2) The 25 year forecast is for regional military parity. Economic parity is on a similar timeline, but I don't know offhand what the most recent projections are. If you look at the strategic literature, many analysts (even journalists) focus on China's ascention in 2040-2050: 25-35 years. (25 years is the smaller number of the projections.) You will have difficulty finding analysts discussing Chinese ascension in 2030 or 2020. I would be interested, of course, in any such literature.
3) "their Communist economic system was fatally flawed, would inevitably collapse, and all the West had to do was wait" - this was Cold War propaganda, which reinforced the message that "The USSR is the wrong trade network to be in" ("Our trade network is the one to be in ;)"). The strategic thinkings from the National Security core of the United States was focused on economic warfare of all kinds that would put pressure on the USSR to collapse. The USSR had attempted to organize strategic resources across nations. When these states were flipped, either by "accidents to their leadership", economic pressure from the US trade network, diplomatic pressure, or internal instability, the USSR needed to reallocate and adjust its system. Twenty five years of unconventional warfare intended to cut the Soviet Union from strategic resources in key areas (Middle East and Central Asia), raise its costs with proxy wars and arms races, containment strategies that limited its options for economic flexibility, and pressure on China to pry the Soviet Union apart from the inside ultimately thwarted the attempt to foment the Eurasian free trade network.
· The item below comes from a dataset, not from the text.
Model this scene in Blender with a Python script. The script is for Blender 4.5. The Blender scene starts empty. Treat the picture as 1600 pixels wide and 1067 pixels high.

The Security State in America was _not_ resting on their laurels, waiting for the USSR to "just collapse". The actions of the United States were meant to put as much pressure toward insolvency and inflexibility in the Union as possible.
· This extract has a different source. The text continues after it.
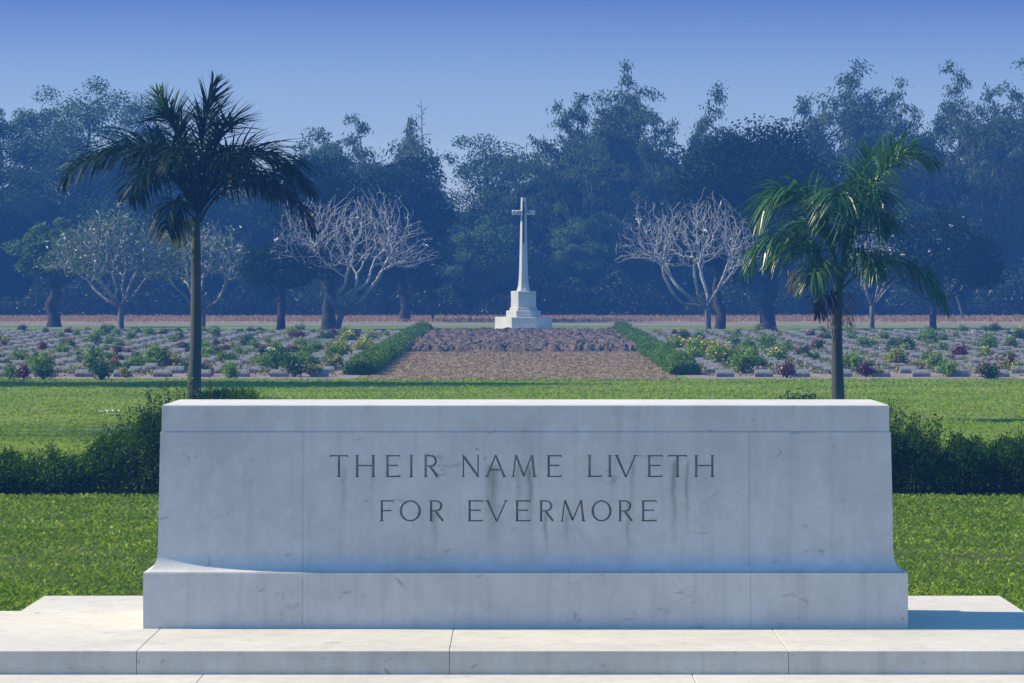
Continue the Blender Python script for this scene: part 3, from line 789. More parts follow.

> From what I've read many times from foreign policy insiders, such a thing doesn't exist. The foreign policy institutions are so massive and complex, from Dept of State to Dept of Defense to the National Security Advisor and staff, to all the large subcomponents of each, to Congress, to all the career bureaucrats that outlast any President, that getting them all moving in the same direction is impossible.
No, the US has Grand Stategies. You can download, for example, the once-leaked copy of the Bush Administration era "Wolfowitz Doctrine".
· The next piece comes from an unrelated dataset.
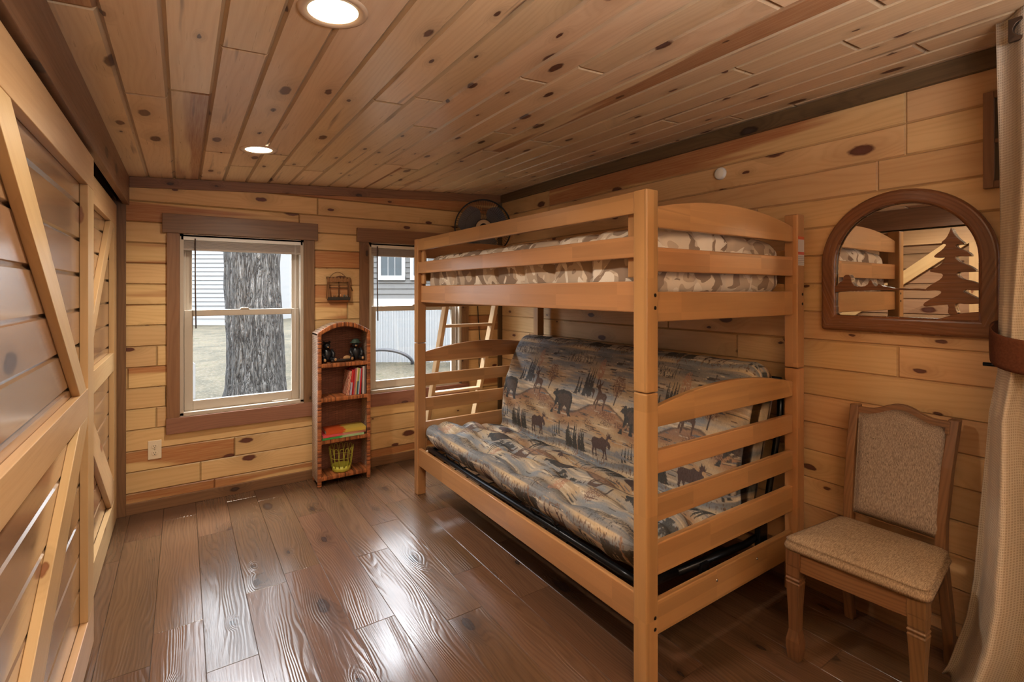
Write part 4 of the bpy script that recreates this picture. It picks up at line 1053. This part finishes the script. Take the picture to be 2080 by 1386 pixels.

Now the interagency process of getting a giant organization like the United States government and private sector to act together in coordinated concert? That's another problem entirely, and something that -rightfully- foreign (and domestic) policy insiders complain about. The difficulty of administering a giant bureaucracy is not the same as there being no Grand Strategy: indeed you can find declassified documents, leaked copies (as mentioned), strategic advice for modernization of Grand Strategy and the like.
Thanks, I'll read this later! FP is... okay. It's just so full of childish references ("pee"-otus), quips and nationalist gilding it's hard to read some times. Though some of their authors are very nice when the editing isn't heavy handed and there's not much competition on the subject (incredibly).